On Wednesday, a group of local leaders and kayak enthusiasts invited the three candidates for Natchez mayor to paddle into the future.

This small group of visionaries (scientific name unknown) hopes to raise the waters of the creek and open it up for recreational purposes, like kayaking, canoeing and fishing.

Known as the St. Catherine Creek Project, plans are to strategically place weirs along the creek to raise the waters and create a series of lakes.

One fortuitous circumstance of recent flooding is that the water levels in the creek are similar to those proposed by the project.

To take advantage of the water levels, these visionaries took Phillip West, Jake Middleton and Chick Graning on a tour to demonstrate what the future could look like for St. Catherine Creek and for area recreation.
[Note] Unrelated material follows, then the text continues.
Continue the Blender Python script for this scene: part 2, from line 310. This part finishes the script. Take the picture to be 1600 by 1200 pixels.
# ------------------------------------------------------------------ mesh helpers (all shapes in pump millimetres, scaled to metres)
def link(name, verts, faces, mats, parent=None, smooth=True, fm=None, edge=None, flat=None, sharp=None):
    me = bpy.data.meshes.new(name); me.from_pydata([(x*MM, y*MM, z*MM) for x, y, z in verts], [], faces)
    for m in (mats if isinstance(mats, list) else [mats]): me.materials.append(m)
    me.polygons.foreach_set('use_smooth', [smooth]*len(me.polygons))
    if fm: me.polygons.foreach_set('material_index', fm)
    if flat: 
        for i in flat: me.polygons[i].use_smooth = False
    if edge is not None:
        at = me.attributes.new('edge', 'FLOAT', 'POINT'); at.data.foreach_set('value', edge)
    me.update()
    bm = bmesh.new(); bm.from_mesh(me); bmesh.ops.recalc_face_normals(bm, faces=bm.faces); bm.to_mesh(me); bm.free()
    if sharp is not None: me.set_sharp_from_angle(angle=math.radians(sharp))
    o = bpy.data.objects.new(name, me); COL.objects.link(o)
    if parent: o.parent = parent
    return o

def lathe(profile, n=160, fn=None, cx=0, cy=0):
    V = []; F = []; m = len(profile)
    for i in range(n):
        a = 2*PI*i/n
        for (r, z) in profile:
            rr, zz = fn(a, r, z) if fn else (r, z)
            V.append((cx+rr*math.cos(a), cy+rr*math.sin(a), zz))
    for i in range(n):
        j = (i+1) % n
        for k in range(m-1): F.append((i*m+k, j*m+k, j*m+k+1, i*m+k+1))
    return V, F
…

Visionaries can be strange and gifted birds.

While most of the world is living in the present, visionaries have a tendency to have their heads in the future. They see beyond what is tangible and real — an overgrown waterway and rough landscape littered with trash. Instead, with magnificent imagination, visionaries see a reclaimed stream revealing the natural history of Natchez.

Visionaries also see the path between the not-so-pretty present and the future. With assuredness and determination, they set forth to make it happen. Such was the scene Wednesday afternoon along the banks of St. Catherine Creek along Providence Road.

Kayakers Keith Benoist, Melissa Morrision, Brent Bourland, Jim Coy and Peggy Pierpont joined former Natchez mayor Tony Byrne and city engineer David Gardner to share their vision of the creek with the mayoral candidates.

The visionaries invited these aspiring office holders who may have roles in making the St. Catherine waterway accessible.

They also invite those of us who are uninvolved in the decision making and who don’t even own kayaks to be involved.

Watching the mayoral candidates paddle up and down a one-mile stretch of the creek from Providence Road to Spanish Bayou was a sight not to miss.

The most inspiring sight, though, wasn’t in the water. Instead it was on the creek bank watching this group of visionaries discuss their future plans for the area.

Thirty years ago Byrne developed the idea for the St. Catherine Creek Project.

The excitement and anticipation for this project has been rekindled in the minds and hearts of these local paddlers.

One talked of bird watching from a kayak; another spoke of floating by historical sites such as the Grand Village of the Natchez Indians; others talked of the ease of access to this astonishing wildlife habitat.

In a world where everyone is caught up in the present and where the high waters represent only trouble and concern, it takes visionaries like those gathered on the banks of St. Catherine Creek to show us the great untapped potential of the creek that runs through our collective backyard.

Thanks to the flooding of the Mississippi River we can now see what for them has existed in their heads. It is one time when high water is a good thing.